▶ _Available data_

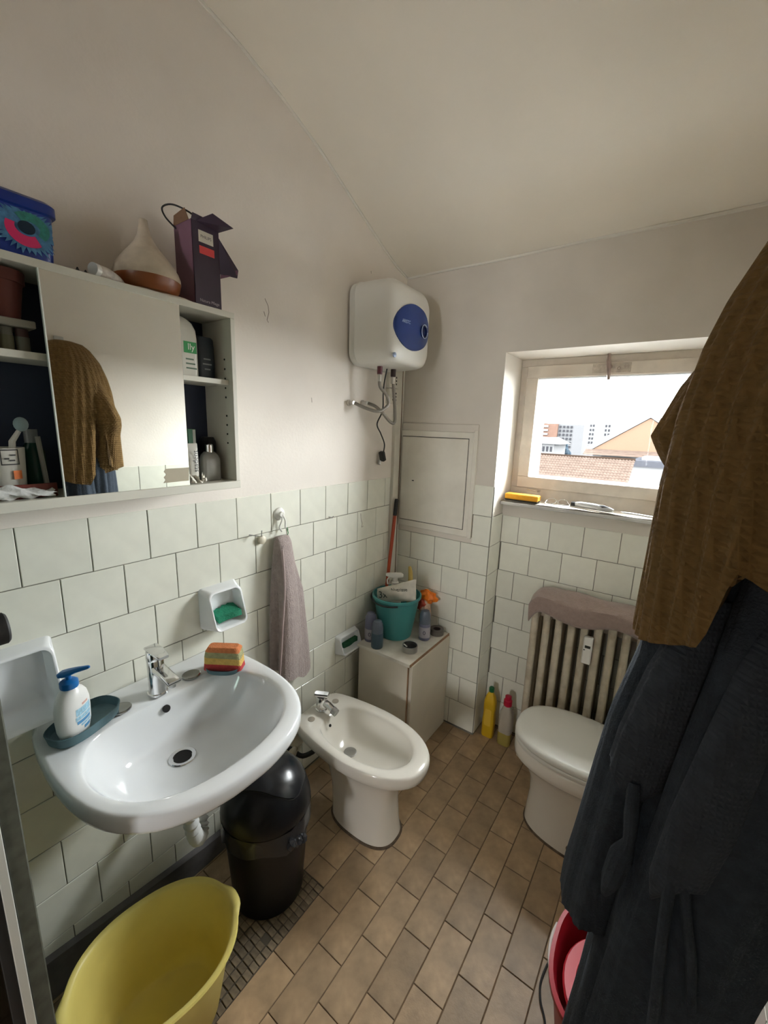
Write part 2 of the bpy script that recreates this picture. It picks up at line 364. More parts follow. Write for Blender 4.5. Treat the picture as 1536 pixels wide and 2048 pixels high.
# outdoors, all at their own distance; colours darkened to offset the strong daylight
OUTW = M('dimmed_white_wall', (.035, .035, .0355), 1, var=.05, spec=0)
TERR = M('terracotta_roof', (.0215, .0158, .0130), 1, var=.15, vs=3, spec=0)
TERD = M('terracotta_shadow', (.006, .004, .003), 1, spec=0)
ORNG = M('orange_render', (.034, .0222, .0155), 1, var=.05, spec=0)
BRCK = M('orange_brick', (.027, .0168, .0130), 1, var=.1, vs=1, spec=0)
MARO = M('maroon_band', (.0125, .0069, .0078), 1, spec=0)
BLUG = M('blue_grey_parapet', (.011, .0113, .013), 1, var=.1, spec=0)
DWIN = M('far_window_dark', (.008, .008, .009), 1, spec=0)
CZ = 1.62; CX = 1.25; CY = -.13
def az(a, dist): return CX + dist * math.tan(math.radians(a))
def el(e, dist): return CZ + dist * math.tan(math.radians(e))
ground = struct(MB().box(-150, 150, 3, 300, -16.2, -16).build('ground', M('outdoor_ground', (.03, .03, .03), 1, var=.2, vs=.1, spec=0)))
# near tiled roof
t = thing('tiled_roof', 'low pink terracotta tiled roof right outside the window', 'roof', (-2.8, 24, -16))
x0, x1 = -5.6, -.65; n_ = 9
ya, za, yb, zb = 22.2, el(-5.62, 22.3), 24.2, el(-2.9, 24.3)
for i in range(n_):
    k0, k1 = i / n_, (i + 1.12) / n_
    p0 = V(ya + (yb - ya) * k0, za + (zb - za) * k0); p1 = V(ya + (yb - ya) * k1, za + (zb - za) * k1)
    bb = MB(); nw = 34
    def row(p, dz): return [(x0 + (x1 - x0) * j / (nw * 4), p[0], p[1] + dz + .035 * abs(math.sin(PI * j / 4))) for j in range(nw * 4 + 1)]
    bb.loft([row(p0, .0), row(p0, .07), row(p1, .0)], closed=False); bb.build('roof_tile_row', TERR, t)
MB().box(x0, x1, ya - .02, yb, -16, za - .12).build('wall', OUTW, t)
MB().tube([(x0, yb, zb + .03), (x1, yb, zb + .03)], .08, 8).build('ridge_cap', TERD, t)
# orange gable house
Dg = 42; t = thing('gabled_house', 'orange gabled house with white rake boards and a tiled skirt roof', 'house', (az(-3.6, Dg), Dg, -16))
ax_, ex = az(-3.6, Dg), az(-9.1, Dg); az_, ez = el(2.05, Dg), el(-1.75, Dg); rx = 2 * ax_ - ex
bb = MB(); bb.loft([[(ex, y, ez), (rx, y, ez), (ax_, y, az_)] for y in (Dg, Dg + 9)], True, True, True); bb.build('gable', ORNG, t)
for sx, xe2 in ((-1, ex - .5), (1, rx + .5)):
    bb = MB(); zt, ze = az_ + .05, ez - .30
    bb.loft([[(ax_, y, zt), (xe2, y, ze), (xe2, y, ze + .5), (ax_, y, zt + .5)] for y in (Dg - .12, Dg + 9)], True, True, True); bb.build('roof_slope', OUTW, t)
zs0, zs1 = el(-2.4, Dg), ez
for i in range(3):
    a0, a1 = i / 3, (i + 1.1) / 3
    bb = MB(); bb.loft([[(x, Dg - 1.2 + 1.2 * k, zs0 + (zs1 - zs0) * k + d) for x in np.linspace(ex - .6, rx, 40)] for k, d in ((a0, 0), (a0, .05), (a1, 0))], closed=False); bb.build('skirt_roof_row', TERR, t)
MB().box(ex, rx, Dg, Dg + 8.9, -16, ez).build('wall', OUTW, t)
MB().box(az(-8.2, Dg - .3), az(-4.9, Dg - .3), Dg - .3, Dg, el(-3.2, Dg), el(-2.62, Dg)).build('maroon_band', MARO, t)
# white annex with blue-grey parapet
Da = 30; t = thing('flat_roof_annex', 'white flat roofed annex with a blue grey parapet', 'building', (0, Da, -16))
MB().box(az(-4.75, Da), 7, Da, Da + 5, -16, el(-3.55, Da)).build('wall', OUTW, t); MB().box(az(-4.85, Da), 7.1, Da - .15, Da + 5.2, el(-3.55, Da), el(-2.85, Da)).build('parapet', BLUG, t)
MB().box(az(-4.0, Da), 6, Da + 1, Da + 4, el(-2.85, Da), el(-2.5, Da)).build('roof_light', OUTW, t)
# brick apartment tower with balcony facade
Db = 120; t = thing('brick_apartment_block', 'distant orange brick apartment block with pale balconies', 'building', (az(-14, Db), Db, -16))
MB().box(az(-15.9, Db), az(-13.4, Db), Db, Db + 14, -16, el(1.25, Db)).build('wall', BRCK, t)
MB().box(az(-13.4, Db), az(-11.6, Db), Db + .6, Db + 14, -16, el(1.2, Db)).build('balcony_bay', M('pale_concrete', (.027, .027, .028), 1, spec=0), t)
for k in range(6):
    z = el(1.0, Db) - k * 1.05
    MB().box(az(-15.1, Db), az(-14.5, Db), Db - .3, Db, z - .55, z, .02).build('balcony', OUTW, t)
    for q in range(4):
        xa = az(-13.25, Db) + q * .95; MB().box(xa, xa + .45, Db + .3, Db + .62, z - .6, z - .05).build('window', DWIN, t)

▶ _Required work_
Without the pictures, write out all of the material exactly.

▶ _Solution to this task_
Write part 2 of the bpy script that recreates this picture. It picks up at line 364. More parts follow. Write for Blender 4.5. Treat the picture as 1536 pixels wide and 2048 pixels high.
# outdoors, all at their own distance; colours darkened to offset the strong daylight
OUTW = M('dimmed_white_wall', (.035, .035, .0355), 1, var=.05, spec=0)
TERR = M('terracotta_roof', (.0215, .0158, .0130), 1, var=.15, vs=3, spec=0)
TERD = M('terracotta_shadow', (.006, .004, .003), 1, spec=0)
ORNG = M('orange_render', (.034, .0222, .0155), 1, var=.05, spec=0)
BRCK = M('orange_brick', (.027, .0168, .0130), 1, var=.1, vs=1, spec=0)
MARO = M('maroon_band', (.0125, .0069, .0078), 1, spec=0)
BLUG = M('blue_grey_parapet', (.011, .0113, .013), 1, var=.1, spec=0)
DWIN = M('far_window_dark', (.008, .008, .009), 1, spec=0)
CZ = 1.62; CX = 1.25; CY = -.13
def az(a, dist): return CX + dist * math.tan(math.radians(a))
def el(e, dist): return CZ + dist * math.tan(math.radians(e))
ground = struct(MB().box(-150, 150, 3, 300, -16.2, -16).build('ground', M('outdoor_ground', (.03, .03, .03), 1, var=.2, vs=.1, spec=0)))
# near tiled roof
t = thing('tiled_roof', 'low pink terracotta tiled roof right outside the window', 'roof', (-2.8, 24, -16))
x0, x1 = -5.6, -.65; n_ = 9
ya, za, yb, zb = 22.2, el(-5.62, 22.3), 24.2, el(-2.9, 24.3)
for i in range(n_):
    k0, k1 = i / n_, (i + 1.12) / n_
    p0 = V(ya + (yb - ya) * k0, za + (zb - za) * k0); p1 = V(ya + (yb - ya) * k1, za + (zb - za) * k1)
    bb = MB(); nw = 34
    def row(p, dz): return [(x0 + (x1 - x0) * j / (nw * 4), p[0], p[1] + dz + .035 * abs(math.sin(PI * j / 4))) for j in range(nw * 4 + 1)]
    bb.loft([row(p0, .0), row(p0, .07), row(p1, .0)], closed=False); bb.build('roof_tile_row', TERR, t)
MB().box(x0, x1, ya - .02, yb, -16, za - .12).build('wall', OUTW, t)
MB().tube([(x0, yb, zb + .03), (x1, yb, zb + .03)], .08, 8).build('ridge_cap', TERD, t)
# orange gable house
Dg = 42; t = thing('gabled_house', 'orange gabled house with white rake boards and a tiled skirt roof', 'house', (az(-3.6, Dg), Dg, -16))
ax_, ex = az(-3.6, Dg), az(-9.1, Dg); az_, ez = el(2.05, Dg), el(-1.75, Dg); rx = 2 * ax_ - ex
bb = MB(); bb.loft([[(ex, y, ez), (rx, y, ez), (ax_, y, az_)] for y in (Dg, Dg + 9)], True, True, True); bb.build('gable', ORNG, t)
for sx, xe2 in ((-1, ex - .5), (1, rx + .5)):
    bb = MB(); zt, ze = az_ + .05, ez - .30
    bb.loft([[(ax_, y, zt), (xe2, y, ze), (xe2, y, ze + .5), (ax_, y, zt + .5)] for y in (Dg - .12, Dg + 9)], True, True, True); bb.build('roof_slope', OUTW, t)
zs0, zs1 = el(-2.4, Dg), ez
for i in range(3):
    a0, a1 = i / 3, (i + 1.1) / 3
    bb = MB(); bb.loft([[(x, Dg - 1.2 + 1.2 * k, zs0 + (zs1 - zs0) * k + d) for x in np.linspace(ex - .6, rx, 40)] for k, d in ((a0, 0), (a0, .05), (a1, 0))], closed=False); bb.build('skirt_roof_row', TERR, t)
MB().box(ex, rx, Dg, Dg + 8.9, -16, ez).build('wall', OUTW, t)
MB().box(az(-8.2, Dg - .3), az(-4.9, Dg - .3), Dg - .3, Dg, el(-3.2, Dg), el(-2.62, Dg)).build('maroon_band', MARO, t)
# white annex with blue-grey parapet
Da = 30; t = thing('flat_roof_annex', 'white flat roofed annex with a blue grey parapet', 'building', (0, Da, -16))
MB().box(az(-4.75, Da), 7, Da, Da + 5, -16, el(-3.55, Da)).build('wall', OUTW, t); MB().box(az(-4.85, Da), 7.1, Da - .15, Da + 5.2, el(-3.55, Da), el(-2.85, Da)).build('parapet', BLUG, t)
MB().box(az(-4.0, Da), 6, Da + 1, Da + 4, el(-2.85, Da), el(-2.5, Da)).build('roof_light', OUTW, t)
# brick apartment tower with balcony facade
Db = 120; t = thing('brick_apartment_block', 'distant orange brick apartment block with pale balconies', 'building', (az(-14, Db), Db, -16))
MB().box(az(-15.9, Db), az(-13.4, Db), Db, Db + 14, -16, el(1.25, Db)).build('wall', BRCK, t)
MB().box(az(-13.4, Db), az(-11.6, Db), Db + .6, Db + 14, -16, el(1.2, Db)).build('balcony_bay', M('pale_concrete', (.027, .027, .028), 1, spec=0), t)
for k in range(6):
    z = el(1.0, Db) - k * 1.05
    MB().box(az(-15.1, Db), az(-14.5, Db), Db - .3, Db, z - .55, z, .02).build('balcony', OUTW, t)
    for q in range(4):
        xa = az(-13.25, Db) + q * .95; MB().box(xa, xa + .45, Db + .3, Db + .62, z - .6, z - .05).build('window', DWIN, t)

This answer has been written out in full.